Amazon Best Books of the Month, July 2011: It’s 1986, and 13-year-old Drew Robin Solo is waiting. Waiting for things to happen; waiting to feel moved by
something--or, as it turns out, some
one. Drew’s summer begins in her mother’s cheese shop, making pasta alongside handsome Nick and caring for her pet rat and constant companion, Hum. The mysterious nightly disappearance of the old cheeses Drew leaves behind the shop lead to Emmett Crane, a boy who effortlessly brings color to her monochrome life. By the end Drew is no longer waiting for life to happen, but instead asking, "How could people sleep when there was so much at stake, so much happening, when there were so many reasons to be awake and alive?" Nostalgic and beautifully written,
The Summer I Learned to Fly is the coming-of-age story of a gentle and unassuming girl asserting her independence and experiencing meaningful friendship for the first time. --
Seira Wilson A Letter from Author Dana Reinhardt Dana Reinhardt writes about her inspiration for her latest novel, The Summer I Learned to Fly.
She has written four previous novels including the Sidney Taylor Award-winning Things a Brother Knows.
My mother, like Drew's, owned a gourmet cheese shop when I was growing up, and I spent many of my afternoons and weekends working there. It was a place where I felt at home, where I loved to go and just hang around. And like Drew, at age thirteen I had a much easier time relating to adults than to other kids, so my mother's store offered me a place to be with people I could talk to while escaping the puzzling world of junior high.

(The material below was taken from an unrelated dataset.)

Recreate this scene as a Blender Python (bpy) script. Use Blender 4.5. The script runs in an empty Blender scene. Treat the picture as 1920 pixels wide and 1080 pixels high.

Though I did leave the day-old food in the alley, and though it did always disappear, I never found out who took it. That is to say, I didn't find my Emmett there. Real friendship came later for me. It took a while to find the people among whom I could be my true self.
I think of this book as an old-fashioned coming of age story--the kind I really loved when I was a young reader. The kind that's about the moment when we first begin to discover who we are, what matters to us, and what we would risk everything for.
This is my fifth book, but it just might be the closest I've gotten to the book I've always wanted to write, so I hope you enjoy it. Thanks, as always, for giving it a chance.